((

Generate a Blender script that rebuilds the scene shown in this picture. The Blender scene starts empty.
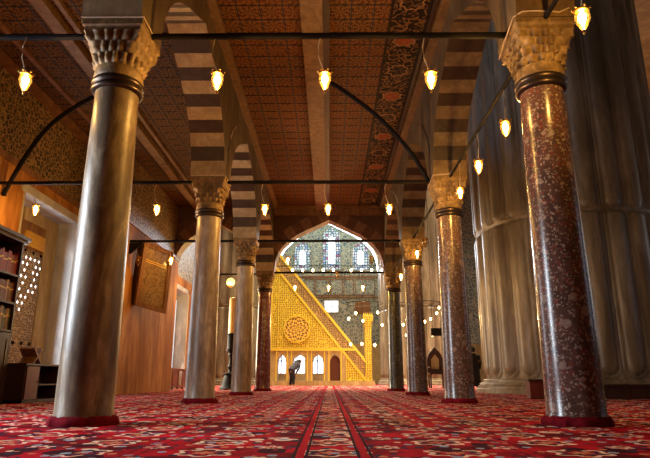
import bpy, math, random
from math import sin, cos, pi, atan2, sqrt
from mathutils import Vector, Matrix

random.seed(7)
scene = bpy.context.scene
COL = scene.collection

# ------------------------------------------------------------------ camera
cam_d = bpy.data.cameras.new('camera')
cam = bpy.data.objects.new('camera', cam_d)
COL.objects.link(cam)
cam.location = (0, 0, 0.4826)
cam.rotation_euler = (pi / 2 + 0.2597, 0, 0.0074)
cam_d.sensor_width = 36.0
cam_d.lens = 562.2 / 650 * 36.0
cam_d.clip_start = 0.05
cam_d.clip_end = 300
scene.camera = cam

# ------------------------------------------------------------------ world, exposure
w = bpy.data.worlds.new('world')
scene.world = w
w.use_nodes = True
w.node_tree.nodes['Background'].inputs[0].default_value = (0.55, 0.7, 1.0, 1)
w.node_tree.nodes['Background'].inputs[1].default_value = 1.0
scene.view_settings.view_transform = 'Standard'
scene.view_settings.look = 'None'
scene.view_settings.exposure = -0.15
scene.view_settings.gamma = 1.0
scene.view_settings.use_curve_mapping = False

def area(name, loc, rot, sx, sy, power, color, spread=pi):
    l = bpy.data.lights.new(name, 'AREA')
    l.shape = 'RECTANGLE'; l.size = sx; l.size_y = sy
    l.energy = power; l.color = color; l.spread = spread
    o = bpy.data.objects.new(name, l)
    o.location = loc; o.rotation_euler = rot
    COL.objects.link(o)
    return o

DAY = (0.80, 0.90, 1.0)
# daylight at the window openings, plus fill lights added for the hall
area('qibla_window_daylight', (0.3, 49.6, 11.5), (-pi / 2, 0, 0), 7, 3.5, 3000, DAY)
area('hall_side_fill', (21.3, 30, 8), (0, pi / 2, 0), 7, 24, 200, (1, .85, .65))  # added warm fill along the right wall, out of view
area('hall_top_fill', (2, 40, 17.3), (0, 0, 0), 20, 14, 7500, (1.0, 0.84, 0.58), pi * .5)  # added fill under the closed hall ceiling, where no opening is built
area('left_window_daylight', (-7.25, 5.6, 2.6), (0, -pi / 2 + .35, 0), 3.0, 1.6, 330, DAY, pi * .7)
area('left_far_window_daylight', (-7.3, 27.3, 2.6), (0, -pi / 2 + .3, 0), 3.4, 3.6, 650, (1.0, .88, .66), pi * .7)
area('niche_window_daylight', (-7.7, 14.4, 2.4), (0, -pi / 2, 0), 3.4, 2.2, 170, DAY)

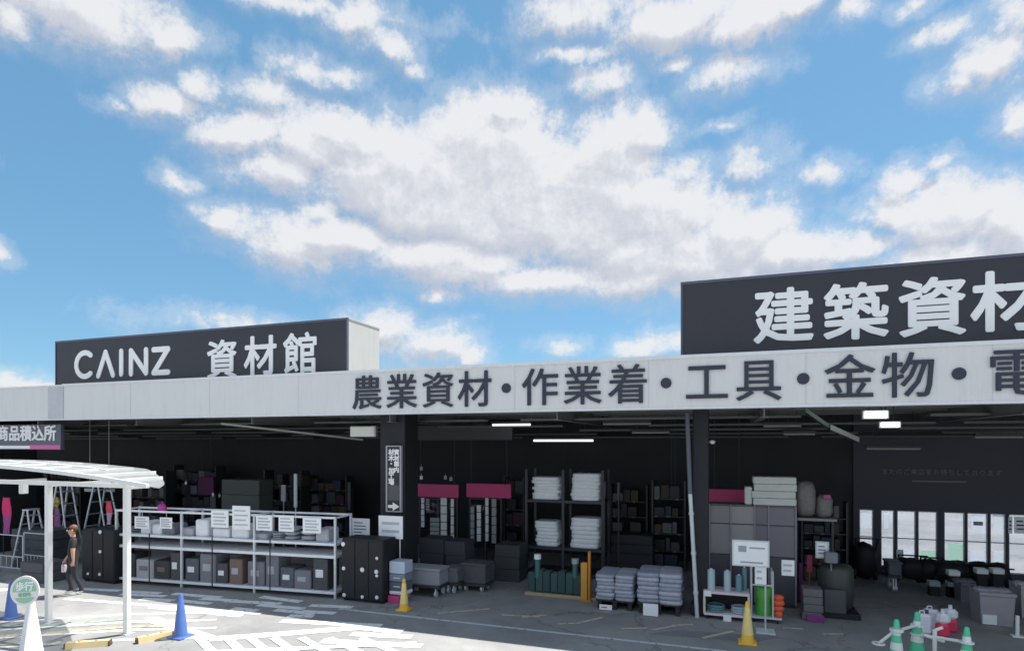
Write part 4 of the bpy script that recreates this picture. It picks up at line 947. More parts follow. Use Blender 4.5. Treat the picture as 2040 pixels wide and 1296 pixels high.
t.part('mullion', b_, mat('mullion_grey', (.26,.25,.28), .4))
x0, x1 = X_(1500, Yk+.2), X_(1586, Yk+.2); zb_k = zt; z_t = Z_(1543, 949, Yk+.2); n = 4; h = (z_t-zb_k)/n
for q in range(n):
    b_ = MB(); o_ = [0.0, -.03, .02, .0][q]; b_.box(x0+o_, x1+o_*.5, Yk+.12, Yk+.66, zb_k+q*h+.002, zb_k+(q+1)*h-.006, bev=.015); b_.box(x0+o_+.1, x0+o_+.5, Yk+.112, Yk+.118, zb_k+(q+.35)*h, zb_k+(q+.6)*h)
    single('flat_carton', b_, mat('cream_carton', (.60,.62,.57), .6), '%s of four flat cream cartons on top of the glass cabinet' % ['lowest', 'second from bottom', 'third from bottom', 'topmost'][q], 'carton', ((x0+x1)/2, Yk+.12, zb_k+q*h+.002))
b_ = MB(); b_.box(X_(1484, Yk), X_(1499, Yk), Yk+.15, Yk+.5, zt+.002, Z_(1490, 970, Yk), bev=.02); single('small_carton', b_, mat('cream_carton', (.60,.62,.57)), 'small cream box left of the flat cartons on the cabinet', 'carton', (X_(1491, Yk), Yk+.15, zt))
# bulky wrapped goods on a wall shelf right of the cabinet
Yw = 15.4
t = T('wall_shelf', 'dark cantilever shelf right of the glass cabinet under wrapped goods', 'shelf', (X_(1625, Yw), Yw, Z_(1625, 1036, Yw)))
b_ = MB(); zsf = Z_(1620, 1032, Yw); b_.box(X_(1588, Yw), X_(1668, Yw), Yw, Yw+.6, zsf-.06, zsf, bev=.008); t.part('shelf_board', b_, mat('pale_edge', (.25,.25,.25), .6))
for p in (1590, 1664):
    b_ = MB(); b_.box(X_(p, Yw), X_(p, Yw)+.05, Yw+.5, Yw+.56, 0, zsf-.06); t.part('leg', b_, M_STEEL)
for i, (a, b2, c) in enumerate([(1586,1628,958),(1628,1662,985)]):
    b_ = MB(); x0, x1 = X_(a, Yw), X_(b2, Yw); z1_ = Z_((a+b2)/2, c, Yw); b_.blob(((x0+x1)/2, Yw+.3, (z1_+zsf)/2), ((x1-x0)/2, .28, (z1_-zsf)/2), seed=60+i, n=14, m=10, amp=.05, sq=3.5)
    single('wrapped_bundle', b_, mat('brown_grey_wrap', (.17,.16,.155), .55, var=.4, scale=12, bump=.5, bscale=12), ['taller grey wrapped bundle on the wall shelf beside cream cartons','lower grey wrapped bundle at the shelf right end'][i], 'wrapped goods', ((x0+x1)/2, Yw+.3, zsf))
b_ = MB(); p = F(1652, 987, Yw-.02); b_.box(p.x-.12, p.x+.03, Yw-.03, Yw-.0, p.z-.07, p.z+.02, bev=.008); single('pink_tag', b_, mat('pink_tag', (.38,.06,.18), .5), 'small pink tag on the lower wrapped bundle', 'tag', p)
# machines, pots below it
stackbox(1600, 1640, 1173, 1236, 'grey column of buckets right of the orange bundle', mat('bucket_grey', (.16,.15,.16), .6), name='bucket_column', rows=4, cat='buckets', d_=.4)
b_ = MB(); p = G(1624, 1238); b_.box(p.x-.17, p.x+.17, p.y-.05, p.y-.01, .0, .16, bev=.01); single('purple_tray', b_, mat('dim_magenta', (.22,.04,.2), .6), 'dim magenta tray at the foot of the bucket column', 'tray', (p.x, p.y-.05, 0))
pm = G(1672, 1230)
t = T('drum_machine', 'dark rounded drum machine standing left of the dim wall', 'machine', pm)
b_ = MB(); b_.lathe([(.26, .12), (.34, .2), (.36, .6), (.35, 1.0), (.30, 1.08), (.12, 1.10)], c=(pm.x, pm.y+.4, 0), n=22); t.part('drum', b_, mat('dark_olive', (.055,.058,.052), .5))
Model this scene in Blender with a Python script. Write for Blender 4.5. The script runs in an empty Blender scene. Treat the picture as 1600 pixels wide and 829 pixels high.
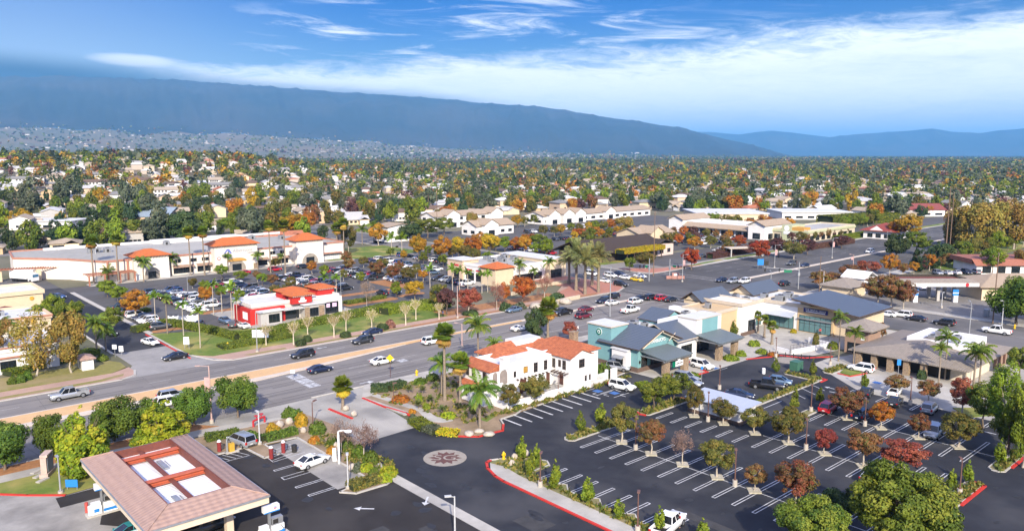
import bpy, math, random
import numpy as np
from math import radians as R, sin, cos, pi, atan, tan, atan2
from mathutils import Vector, Matrix
rnd = random.Random(7)
SC = bpy.context.scene
COL = SC.collection
FPX, HZ, CAMH, YAW = 1220.0, 240.0, 41.0, R(41.8)
PIT = atan((414.5 - HZ) / FPX)
cY, sY, cP, sP = cos(YAW), sin(YAW), cos(PIT), sin(PIT)
def at(u, v, z=0.0):
    """ground position of a surveyed point of the photograph lying at height z"""
    x = (u - 800) / FPX; y = -(v - 414.5) / FPX
    d = (x, cP + y * sP, -sP + y * cP)
    t = (z - CAMH) / d[2]
    X, Y = d[0] * t, d[1] * t
    return (X * cY + Y * sY, -X * sY + Y * cY)
def px(s, t, z=0.0):
    X = s * cY - t * sY; Y = s * sY + t * cY; Z = z - CAMH
    c = Y * cP - Z * sP
    return 800 + FPX * X / c, 414.5 - FPX * (Y * sP + Z * cP) / c
def depth(s, t, z=0.0):
    Y = s * sY + t * cY
    return Y * cP - (z - CAMH) * sP
def tall(u, v, vt):
    s, t = at(u, v); lo, hi = 0.0, 80.0
    for _ in range(40):
        m = (lo + hi) / 2
        if px(s, t, m)[1] > vt: lo = m
        else: hi = m
    return lo
def srgb(h):
    h = h.lstrip('#'); o = []
    for i in (0, 2, 4):
        c = int(h[i:i+2], 16) / 255
        o.append(c / 12.92 if c <= 0.04045 else ((c + 0.055) / 1.055) ** 2.4)
    return tuple(o)
MATS = {}
def col(c):
    return srgb(c) if isinstance(c, str) else (c if isinstance(c, tuple) else (c, c, c))
def mat(name, c, rough=0.8, metal=0.0, c2=None, scale=1.0, detail=6, bump=0.0, spec=0.3, coat=0.0, c3=None, scale3=0.05, amt3=0.5, stretch=None, var=0.12):
    """plain surface: base colour broken up by two noises, optional bump"""
    if name in MATS: return MATS[name]
    m = bpy.data.materials.new(name); m.use_nodes = True; MATS[name] = m
    nt = m.node_tree; N = nt.nodes; L = nt.links; b = N['Principled BSDF']
    c = col(c)
    b.inputs['Roughness'].default_value = rough; b.inputs['Metallic'].default_value = metal
    b.inputs['Specular IOR Level'].default_value = spec
    b.inputs['Coat Weight'].default_value = coat
    tc = N.new('ShaderNodeTexCoord'); src = tc.outputs['Object']
    if stretch:
        mp = N.new('ShaderNodeMapping'); mp.inputs['Scale'].default_value = stretch
        L.new(src, mp.inputs['Vector']); src = mp.outputs['Vector']
    n = N.new('ShaderNodeTexNoise'); n.inputs['Scale'].default_value = scale; n.inputs['Detail'].default_value = detail; n.inputs['Roughness'].default_value = 0.65
    L.new(src, n.inputs['Vector'])
    c2 = col(c2) if c2 is not None else tuple(x * (1 - 2 * var) for x in c)
    if c2 == c: pass
    rp = N.new('ShaderNodeValToRGB'); rp.color_ramp.elements[0].position = 0.32; rp.color_ramp.elements[1].position = 0.68
    rp.color_ramp.elements[0].color = (*c2, 1); rp.color_ramp.elements[1].color = (*c, 1)
    L.new(n.outputs['Fac'], rp.inputs['Fac']); out = rp.outputs['Color']
    if c3 is not None:
        n3 = N.new('ShaderNodeTexNoise'); n3.inputs['Scale'].default_value = scale3; n3.inputs['Detail'].default_value = 5
        L.new(tc.outputs['Object'], n3.inputs['Vector'])
        r3 = N.new('ShaderNodeValToRGB'); r3.color_ramp.elements[0].position = 0.45; r3.color_ramp.elements[1].position = 0.65
        r3.color_ramp.elements[0].color = (0, 0, 0, 1); r3.color_ramp.elements[1].color = (amt3, amt3, amt3, 1)
        L.new(n3.outputs['Fac'], r3.inputs['Fac'])
        mx = N.new('ShaderNodeMixRGB'); L.new(r3.outputs['Color'], mx.inputs['Fac']); L.new(out, mx.inputs['Color1']); mx.inputs['Color2'].default_value = (*col(c3), 1)
        out = mx.outputs['Color']
    L.new(out, b.inputs['Base Color'])
    if bump:
        bp = N.new('ShaderNodeBump'); bp.inputs['Strength'].default_value = bump; bp.inputs['Distance'].default_value = 0.05
        L.new(n.outputs['Fac'], bp.inputs['Height']); L.new(bp.outputs['Normal'], b.inputs['Normal'])
    return m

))

Problem details: From the top of the listing above, repeat each line exactly until you reach the line containing "COL = scene.collection", and repeat that one too. Leave the pictures out.

Final answer:
Generate a Blender script that rebuilds the scene shown in this picture. The Blender scene starts empty.
import bpy, math, random
from math import sin, cos, pi, atan2, sqrt
from mathutils import Vector, Matrix

random.seed(7)
scene = bpy.context.scene
COL = scene.collection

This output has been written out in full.